Quotulatiousness

October 13, 2011

Canadian liberty: “The entitlement to consume milk, raw or otherwise, is not a Charter-protected right”

Filed under: Cancon, Law, Liberty — Tags: , , — Nicholas @ 09:31

Karen Selick reports on a recent court decision that shows just how far Canadians’ liberties are constrained by the judiciary:

Dairy farmer Michael Schmidt has been campaigning to legalize the sale of raw (unpasteurized) milk for 17 years. In 2010, he was acquitted on 19 charges by a justice of the peace who ruled that “cow sharing” was a legitimate way to provide raw milk to informed consumers who don’t live on farms.

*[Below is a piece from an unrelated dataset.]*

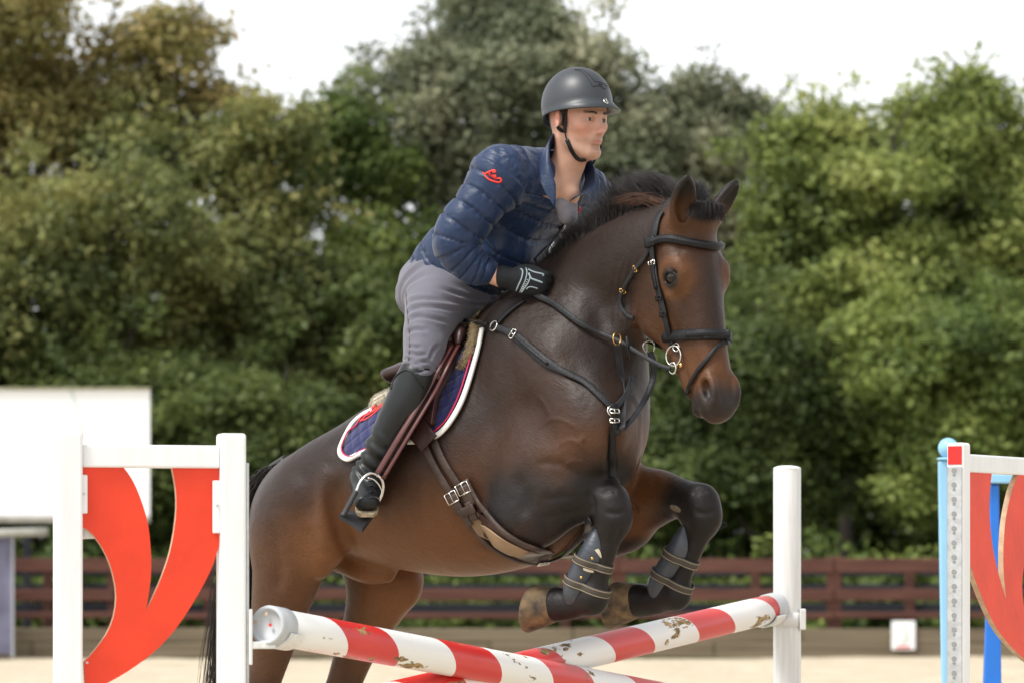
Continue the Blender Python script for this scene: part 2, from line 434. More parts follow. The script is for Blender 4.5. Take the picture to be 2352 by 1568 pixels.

On Sept. 28, a judge reversed portions of that decision and found Schmidt guilty on 13 charges.

But the judge ventured beyond the subject of raw milk, saying: “The entitlement to consume milk, raw or otherwise, is not a Charter-protected right.”

The implications are far reaching. If the judge is right about this, future courts could similarly declare that you have no right to eat meat, poultry, seafood, fruit, vegetables or grains, even if government approved. In short, you may have no right to eat anything at all.

[. . .]

In one very technical sense, the courts’ statements are accurate: There is no specific reference to milk, or indeed, any food in the Canadian Charter of Rights and Freedoms or the U.S. Bill of Rights. But both documents are equally silent about any right to get out of bed in the morning, to stretch, to brush your teeth, to use the bathroom, to put on clothes. If constitutions had to enumerate every single thing that North Americans normally consider themselves free to do, they would be a zillion pages long.

Instead, the people who drafted these constitutional documents used a simple shortcut to eliminate the zillion pages. They said that people had the right to liberty.

The Charter was, after all, designed to rein in government, not to rein in individuals. It did not purport to grant us our rights or freedoms; rather, it recognized that those freedoms already existed. It guarantees in its very first section that the state may not infringe on our freedoms except by “such reasonable limits prescribed by law as can be demonstrably justified in a free and democratic society.”